Trivulous & Frivial: A Tale Of Two Cards

Here in the city of anglez, membership has its privileges on all sorts of levels — one of them being preferred access to the variety of municipal pay tennis facilities (8) and golf courses (10). It doesn’t come free, of course. There’s an annual fee attached to each; $15 for swatters of the fuzzy ball and $25 for whackers of the dimpled one.

Nor does possession of the respective pieces of plastic grant you free passage onto those fields of play. It’s $8 an hour for tennis and a varying fee depending on what set of holes you want to play on. Basically all the cards do is allow the city to collect some personal information on you in exchange for being provided a member number with which to navigate through moderately clunky automated systems to schedule a court or a tee time, depending on availability.

Certainly walk-ups are welcome but without a reservation the risk of standing around and waiting is always a possibility.

Anyway, I had previously possessed both of these cards, but let my tennis one lapse when I decided to confine my on-court antics to the downtown YMCA’s rooftop courts. I failed to renew my golf one when I entered into that two-year period of not picking up my clubs (except to move them to the basement).

But after my round at Roosevelt last month with my friend Joseph Mailander, wherein I learned he’s also a player of tennis, I figured it was time to re-up to better enable and speed any future play dates. And now both have arrived, though sadly only after having to print out applications and employ stamps and envelopes and checks and photocopies of proof of residency like it’s 1995, not with the online ease one might otherwise expect to be the standard today.

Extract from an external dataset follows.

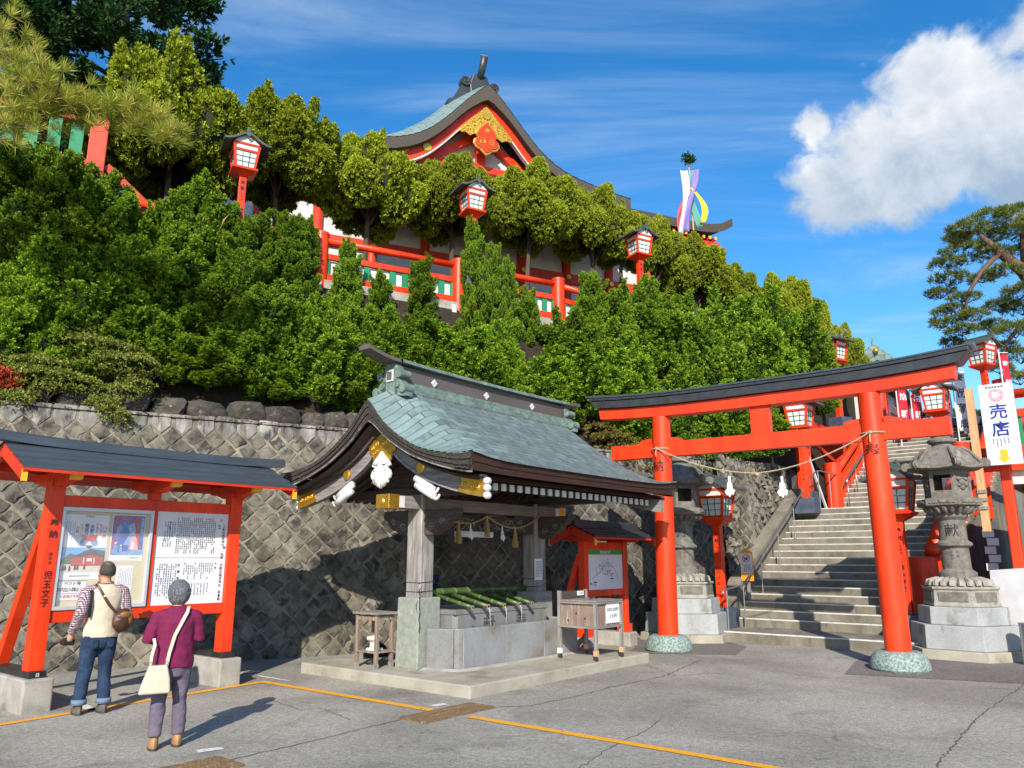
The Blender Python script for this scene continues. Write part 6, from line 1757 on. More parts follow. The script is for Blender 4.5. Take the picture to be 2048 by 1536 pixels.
bush('azalea_bush', 'pale yellow-green azalea hanging over the wall above the notice board', 'shrub',
     [(140, 672, 70, 30, .1), (165, 700, 110, 40, .0), (215, 712, 120, 45, .05), (240, 738, 130, 45, -.1), (190, 735, 90, 40, -.05), (262, 722, 70, 30, .0), (115, 690, 60, 26, .1), (270, 775, 70, 26, -.25), (235, 790, 80, 28, -.3), (205, 812, 60, 24, -.45), (222, 832, 50, 30, -.6), (240, 842, 40, 26, -.6)], .95, M['azalea_leaf'], .055, .05, (175, 790))
bush('azalea_bush', 'lower darker azalea beside the red-leaved twig at the left edge', 'shrub',
     [(70, 738, 110, 36, 0), (120, 745, 90, 40, .05), (90, 765, 120, 40, -.1), (140, 775, 100, 36, -.1), (40, 745, 60, 26, .0), (20, 805, 70, 26, -.3), (50, 795, 50, 20, -.2)], .85, M['azalea_leaf'], .055, .05, (90, 795))
bush('red_shrub', 'small red-leaved twig at the far left above the wall', 'shrub', [(8, 752, 30, 20, 0), (25, 768, 36, 20, 0), (5, 775, 30, 24, 0), (-25, 760, 50, 40, 0)], .7, M['red_leaf'], .06, .075, (5, 795))
bush('olive_shrub', 'brownish olive shrub between the pavilion roof and the torii', 'shrub', [(1200, 865, 60, 36, 0), (1225, 890, 80, 50, -.1), (1250, 905, 70, 50, 0), (1275, 930, 70, 50, -.1), (1300, 950, 60, 50, -.15), (1235, 935, 70, 50, -.2), (1335, 905, 60, 50, 0)], .75, M['olive_leaf'], .06, .055, (1260, 960))
bush('olive_shrub', 'green shrub hanging behind the left stone lantern', 'shrub', [(1380, 900, 110, 50, 0), (1440, 905, 100, 60, 0), (1400, 930, 80, 50, -.2), (1500, 900, 90, 50, 0)], .8, M['juniper_leaf'], .06, .055, (1420, 950))
yb = bush('yellow_shrub', 'bright yellow-leaved sprig beside the small lantern below the torii beam', 'shrub', [(1568, 858, 34, 24, 0), (1556, 872, 30, 20, 0), (1580, 874, 26, 20, 0)], 1.6, M['yellow_leaf'], .06, .09, (1565, 900))
# plume grass
pg = thing('plume_grass', 'dry plume grass stalks sticking out among the junipers', 'grass', H(*[hill_point(405, 470, 2.3)[0], 2.3, 7.3]))
b = MB()
for _ in range(16):
    a_ = rnd.uniform(0, 6.28); l = rnd.uniform(.6, 1.5); q = Vector((math.cos(a_)*.35, math.sin(a_)*.2, 1))*l
    b.tube([(0, 0, 0), q*.5+Vector((0, 0, .06)), q], [.006, .005, .002], 4)
    if l > 1.0: b.tube([q*.9, q*1.0, q*1.12+Vector((.05, 0, -.03))], [.004, .018, .002], 5)
b.build('stalks', M['straw'], pg)
# ---- big dark conifer at the upper left
def sprays(tips, n_along, m, name, slen, per):
    """drooping sprays: list of polylines with radius; tufts scattered about them"""
    PP, DD, TT = [], [], []
    for pts, rad in tips:
        pts = np.array(pts, float); seg = len(pts)-1
        t = rng.uniform(0.02, 1, n_along)*seg; k = np.minimum(t.astype(int), seg-1); f = (t-k)[:, None]
        c = pts[k]*(1-f)+pts[k+1]*f; ax = norm(pts[k+1]-pts[k])
        off = rng.normal(0, 1, c.shape)*np.array([1, 1, .5]); off = norm(off)*(rad*np.sqrt(rng.uniform(0.05, 1, len(c)))*(1-.55*t/seg))[:, None]
        PP.append(c+off); DD.append(norm(ax*.8+norm(off)*.5+rng.normal(0, .25, c.shape))); TT.append(rng.normal(.45, .2, len(c)))
    p = np.concatenate(PP); d = np.concatenate(DD); tf = np.concatenate(TT)
    P = np.repeat(p, per, 0); D = norm(np.repeat(d, per, 0)+rng.normal(0, .5, (len(p)*per, 3)))
    return kite_mesh(name, P, D, slen*rng.uniform(.6, 1.3, len(P)), np.full(len(P), .38), np.repeat(tf, per)+rng.normal(0, .12, len(P)), m)
def big_conifer(label, px, w, zb, zt, reach, nb, seed, m='cypress_leaf', low=.2):
    base = axis_point(px, 300, w); base.z = zb
    t = thing('dark_conifer', label, 'tree', base)
    r = random.Random(seed); h = zt-zb
    b = MB(); b.tube([(0, 0, 0), (.05, 0, h*.4), (0, .05, h*.75), (0, 0, h)], [.32, .24, .14, .04], 10)
    tips = []
    for i in range(nb):
        f = low+(1-low)*i/nb; a = i*2.4+r.uniform(-.3, .3); l = reach*(1-f**2.2*.8)*r.uniform(.75, 1.1)
        p0 = Vector((0, 0, h*f)); o = Vector((math.cos(a), math.sin(a), 0))
        pts = [p0, p0+o*l*.35+Vector((0, 0, .15*l)), p0+o*l*.7+Vector((0, 0, .12*l)), p0+o*l+Vector((0, 0, .16*l))]
        b.tube(pts, [.07, .05, .03, .012], 5)
        tips.append(([tuple(q) for q in pts[1:]], l*.20+.12))
        for q in range(4):
            s0 = pts[1].lerp(pts[3], r.uniform(.0, .8)); a2 = a+r.choice([-1, 1])*r.uniform(.5, 1.1); o2 = Vector((math.cos(a2), math.sin(a2), r.uniform(-.1, .35)))
            e = s0+o2*l*.38; b.tube([s0, e], [.025, .008], 4)
            tips.append(([tuple(s0), tuple(s0.lerp(e, .55)+Vector((0, 0, .05))), tuple(e)], l*.12+.10))
    link('crown', sprays(tips, 46, M[m], 'crown', .17, 7), t)
    b.build('trunk', M['trunk_bark'], t, smooth=True)
    return t
big_conifer('tall dark conifer rising at the top left behind the pine', 210, 19.5, 7.9, 19.5, 3.3, 40, 3, low=.30)
big_conifer('dark conifer in the top left corner behind the pine boughs', 20, 18.0, 7.9, 18.5, 2.9, 34, 5, low=.25)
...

PS. Speaking of archaic, someone with big enough golfballs in the Golf Division of the L.A Dept. of Recreation & Parks needs to march up to their boss who needs to march up to their boss and teach them two words: graphic artist. If there’s ever a card that needs some visual stimulation, it’s that one. And can somebody help that poor hunchbacked guy zip up his fly, dammit?

PSS. Yeah, you’re funny, but no the “D” on the golf card is not indicative — at least not intentionally — of the level of my game. It’s one of four rotating priority designations allowing early tee-time access on specific weekends throughout the year.